Comparison of Machine Learning Methods for Image Reconstruction Using the LSTM Classifier in Industrial Electrical Tomography

Abstract

Electrical tomography is a non-invasive method of monitoring the interior of objects, which is used in various industries. In particular, it is possible to monitor industrial processes inside reactors and tanks using tomography. Tomography enables real-time observation of crystals or gas bubbles growing in a liquid. However, obtaining high-resolution tomographic images is problematic because it involves solving the so-called ill-posed inverse problem. Noisy input data cause problems, too. Therefore, the use of appropriate hardware solutions to eliminate this phenomenon is necessary. An important cause of obtaining accurate tomographic images may also be the incorrect selection of algorithmic methods used to convert the measurements into the output images. In a dynamically changing environment of a tank reactor, selecting the optimal algorithmic method used to create a tomographic image becomes an optimization problem.
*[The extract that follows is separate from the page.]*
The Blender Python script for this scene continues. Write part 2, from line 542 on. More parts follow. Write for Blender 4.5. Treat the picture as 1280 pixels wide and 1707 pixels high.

This article presents the machine learning method’s original concept of intelligent selection depending on the reconstructed case. The long short-term memory network was used to classify the methods to choose one of the five homogenous methods—elastic net, linear regression with the least-squares learner, linear regression with support vector machine learner, support vector machine model, or artificial neural networks. In the presented research, tomographic images of selected measurement cases, reconstructed using five methods, were compared. Then, the selection methods’ accuracy was verified thanks to the long short-term memory network used as a classifier. The results proved that the new concept of long short-term memory classification ensures better tomographic reconstructions efficiency than imaging all measurement cases with single homogeneous methods.